Panel Participants: Kim Adrian, Joey Franklin, Brenda Miller, Dinty Moore
All of the panelists are involved with the new anthology The Shell Game: Writers Play with Borrowed Forms
Miller discussed the process by which she teaches the hermit crab essay, as well as some of the obstacles of the form. She begins by having students brainstorm non-literary forms to plunder. Then they have to choose one form at random and write what kind of content they think pairs with it, allowing themselves to engage with the unexpected, letting the form dictate the content. The reader should be able to pick up on the familiar form, but also realize how the content is engaging with it, how it does and doesn’t fit. They should create a personal on the page that fulfills expectations of the borrowed form. She says this process often shows how content wants to expand the story beyond the form, just as a hermit crab outgrows its shell, nudging the boundaries. The friction between form and content can be part of the experience of it. Because the form doesn’t belong to you, it can create meanings you didn’t entirely intend going in, what she calls “inadvertent revelations.” Humor often also accompanies a detached voice paired with unexpectedly intimate content, and therefore the turn in the essay can have an even greater impact. The obstacles to the hermit crab essay include the difficulty of setting up the form and content immediately so the reader understands what they’re reading, how to make it be about something bigger than just the self, how to end it gracefully, and how to make the essay not merely clever or gimmicky.
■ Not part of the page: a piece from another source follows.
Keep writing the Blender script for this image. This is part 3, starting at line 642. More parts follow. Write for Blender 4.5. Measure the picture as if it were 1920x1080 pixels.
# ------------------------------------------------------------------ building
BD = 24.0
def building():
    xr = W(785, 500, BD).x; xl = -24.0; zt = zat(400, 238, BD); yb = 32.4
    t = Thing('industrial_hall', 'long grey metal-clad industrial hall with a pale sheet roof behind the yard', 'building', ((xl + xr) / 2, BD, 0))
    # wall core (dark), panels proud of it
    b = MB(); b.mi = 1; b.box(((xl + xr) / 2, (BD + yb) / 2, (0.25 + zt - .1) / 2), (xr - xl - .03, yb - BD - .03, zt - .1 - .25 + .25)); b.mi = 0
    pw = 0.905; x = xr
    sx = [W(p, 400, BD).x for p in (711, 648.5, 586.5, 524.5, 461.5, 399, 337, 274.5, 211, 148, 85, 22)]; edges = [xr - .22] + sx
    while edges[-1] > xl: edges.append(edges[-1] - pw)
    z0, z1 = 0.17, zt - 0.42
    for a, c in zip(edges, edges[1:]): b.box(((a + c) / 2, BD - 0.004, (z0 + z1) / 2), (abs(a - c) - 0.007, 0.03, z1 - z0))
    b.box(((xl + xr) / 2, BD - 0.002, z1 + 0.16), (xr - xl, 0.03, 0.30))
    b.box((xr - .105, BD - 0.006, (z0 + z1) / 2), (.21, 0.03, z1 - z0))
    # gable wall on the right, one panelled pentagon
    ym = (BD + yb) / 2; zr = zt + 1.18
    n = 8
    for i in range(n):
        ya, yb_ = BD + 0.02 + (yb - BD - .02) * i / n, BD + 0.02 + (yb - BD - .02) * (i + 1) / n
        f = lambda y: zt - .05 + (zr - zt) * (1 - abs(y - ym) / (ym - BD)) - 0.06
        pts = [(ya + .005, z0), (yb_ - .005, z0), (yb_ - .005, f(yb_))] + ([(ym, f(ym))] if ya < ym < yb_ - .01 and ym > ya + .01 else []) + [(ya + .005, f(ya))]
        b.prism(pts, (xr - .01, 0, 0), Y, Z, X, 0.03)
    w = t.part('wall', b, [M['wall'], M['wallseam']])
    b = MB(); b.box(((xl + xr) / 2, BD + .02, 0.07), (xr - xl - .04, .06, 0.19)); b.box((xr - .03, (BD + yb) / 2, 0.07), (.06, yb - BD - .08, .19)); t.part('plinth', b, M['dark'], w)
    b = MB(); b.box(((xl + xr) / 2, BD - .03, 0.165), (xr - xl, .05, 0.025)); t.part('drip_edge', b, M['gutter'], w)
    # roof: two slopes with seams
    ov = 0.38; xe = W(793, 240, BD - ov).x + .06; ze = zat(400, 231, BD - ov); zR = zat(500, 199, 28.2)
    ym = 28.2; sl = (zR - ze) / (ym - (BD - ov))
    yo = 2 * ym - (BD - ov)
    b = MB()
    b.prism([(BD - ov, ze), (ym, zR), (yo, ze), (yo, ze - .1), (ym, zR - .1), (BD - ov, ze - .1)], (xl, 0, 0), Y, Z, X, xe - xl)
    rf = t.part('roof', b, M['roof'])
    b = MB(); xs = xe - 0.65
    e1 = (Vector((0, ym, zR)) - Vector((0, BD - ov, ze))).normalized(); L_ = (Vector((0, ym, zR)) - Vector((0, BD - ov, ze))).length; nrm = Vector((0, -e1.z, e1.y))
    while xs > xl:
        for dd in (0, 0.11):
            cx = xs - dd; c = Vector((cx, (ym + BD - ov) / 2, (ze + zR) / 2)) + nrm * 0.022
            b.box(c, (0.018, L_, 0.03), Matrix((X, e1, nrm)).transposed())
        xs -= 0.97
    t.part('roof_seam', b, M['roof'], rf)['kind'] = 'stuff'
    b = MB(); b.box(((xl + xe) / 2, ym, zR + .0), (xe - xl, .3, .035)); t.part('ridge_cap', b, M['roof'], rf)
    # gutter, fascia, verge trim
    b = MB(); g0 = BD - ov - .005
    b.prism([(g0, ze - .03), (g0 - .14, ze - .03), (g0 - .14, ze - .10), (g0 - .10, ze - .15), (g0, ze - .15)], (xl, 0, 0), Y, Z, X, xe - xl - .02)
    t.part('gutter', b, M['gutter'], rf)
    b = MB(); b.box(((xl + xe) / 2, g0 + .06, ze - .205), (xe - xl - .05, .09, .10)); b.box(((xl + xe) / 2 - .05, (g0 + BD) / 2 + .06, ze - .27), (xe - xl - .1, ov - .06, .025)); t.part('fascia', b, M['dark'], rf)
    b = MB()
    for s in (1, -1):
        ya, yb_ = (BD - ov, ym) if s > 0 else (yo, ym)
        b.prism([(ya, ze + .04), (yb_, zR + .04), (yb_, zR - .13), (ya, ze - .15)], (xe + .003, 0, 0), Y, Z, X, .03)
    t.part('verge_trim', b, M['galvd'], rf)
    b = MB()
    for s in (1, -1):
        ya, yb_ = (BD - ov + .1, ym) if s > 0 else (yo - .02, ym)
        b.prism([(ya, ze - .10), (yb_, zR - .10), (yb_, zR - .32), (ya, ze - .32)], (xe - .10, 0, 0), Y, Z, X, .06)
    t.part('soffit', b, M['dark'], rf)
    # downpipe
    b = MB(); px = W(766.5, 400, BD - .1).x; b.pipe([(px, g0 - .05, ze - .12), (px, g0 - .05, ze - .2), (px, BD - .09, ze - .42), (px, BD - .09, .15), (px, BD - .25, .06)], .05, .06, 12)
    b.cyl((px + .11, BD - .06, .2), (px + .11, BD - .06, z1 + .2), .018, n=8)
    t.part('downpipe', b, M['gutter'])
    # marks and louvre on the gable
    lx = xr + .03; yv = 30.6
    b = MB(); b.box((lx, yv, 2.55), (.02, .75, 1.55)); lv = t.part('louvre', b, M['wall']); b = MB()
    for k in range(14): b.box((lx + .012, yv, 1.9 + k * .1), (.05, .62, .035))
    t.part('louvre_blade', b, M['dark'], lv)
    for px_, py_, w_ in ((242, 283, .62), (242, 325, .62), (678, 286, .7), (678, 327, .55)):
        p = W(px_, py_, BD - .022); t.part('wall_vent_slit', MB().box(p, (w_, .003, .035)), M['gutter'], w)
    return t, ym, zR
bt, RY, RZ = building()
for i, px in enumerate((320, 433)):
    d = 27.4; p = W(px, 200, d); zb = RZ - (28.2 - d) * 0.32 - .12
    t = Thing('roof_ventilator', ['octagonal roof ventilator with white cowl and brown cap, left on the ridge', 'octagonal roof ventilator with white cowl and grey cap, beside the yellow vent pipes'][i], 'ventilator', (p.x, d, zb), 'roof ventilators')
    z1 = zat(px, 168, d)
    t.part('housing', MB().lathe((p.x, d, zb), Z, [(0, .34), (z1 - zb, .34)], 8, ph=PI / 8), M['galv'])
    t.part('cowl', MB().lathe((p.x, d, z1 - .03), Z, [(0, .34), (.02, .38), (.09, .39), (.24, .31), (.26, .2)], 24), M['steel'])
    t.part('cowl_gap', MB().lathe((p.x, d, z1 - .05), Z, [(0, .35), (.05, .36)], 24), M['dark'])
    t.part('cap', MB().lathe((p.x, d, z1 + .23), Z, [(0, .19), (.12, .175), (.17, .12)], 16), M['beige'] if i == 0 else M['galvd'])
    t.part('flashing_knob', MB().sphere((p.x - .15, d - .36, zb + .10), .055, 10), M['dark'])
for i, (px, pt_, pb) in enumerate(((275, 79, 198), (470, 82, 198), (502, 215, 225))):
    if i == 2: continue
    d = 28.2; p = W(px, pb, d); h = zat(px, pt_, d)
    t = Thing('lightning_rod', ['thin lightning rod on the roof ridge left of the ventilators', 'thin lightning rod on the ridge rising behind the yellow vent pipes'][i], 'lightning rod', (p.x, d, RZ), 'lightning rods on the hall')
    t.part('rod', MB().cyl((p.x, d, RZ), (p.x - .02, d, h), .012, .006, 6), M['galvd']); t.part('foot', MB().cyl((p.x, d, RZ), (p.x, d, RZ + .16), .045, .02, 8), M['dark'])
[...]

Franklin presented a gallery of hermit crab shells: Eric Carle’s A House for Hermit Crab, how his crab is restless and tired of old forms, and says yes to risk and trying new things, valuing invention and reinvention. Hardison, who says in “Binding Proteus” that there is no genre that takes on more forms than CNF. Annie Dillard, our genre’s own hermit, who said the best memoirs determine their own form. The artist Inamoto, who constructed acrylic shells shaped like cities and offered them to hermit crabs, but did not force them on the crabs (with the metaphor of colonialism and refugees). Epstein, who says the essay is a pair of baggy pants into which nearly anything or anyone can fit. Alongside photos of crabs adopting unusual objects as shells, Franklin asks of their impulse to find a new home, does creativity serve imperative, or does imperative serve creativity? He shows a photo of crab cakes, to illustrate how the idea may expand beyond the form in unexpected ways. Eliot in “Tradition and the Individual Talent” wrote of how the history of literature is altered by the introduction of new writing, and how the relationship and values of each work of art to the whole of literature are readjusted by it.
Moore read from “Son of Mr. Green Jeans,” an essay in abecedarian form. He says it has been claimed that we write the same story over and over. His essay started as an examination of fathers’ roles in the animal kingdom, but he thought it was horribly dull. He hit on alphabetizing, and rearranged the animals, but it was still dull. It took more than 3 years to expand fathers beyond the animal world, and then it seemed to write itself. The moral of his story he says relates to what Elizabeth Gilbert says about bringing “trickster energy” or playfulness to your art – this essay led to a whole book, Between Panic and Desire, that played with forms. His advice is that when an essay seems stuck, blow it up and be open to playing with it and experimenting with changing its form.
Adrian read from her essay “Knitting 101,” and talked about the incredible sense of exhilaration when you get content and form working together. She noted that you need to be sensitive to how the form can take over, and that you may need to readjust. She likes best the essays where there’s a conversation between the content and its chosen structure. She says that the formality of using a form may actually allow you to be vulnerable, and is also useful for content that seems very diffuse.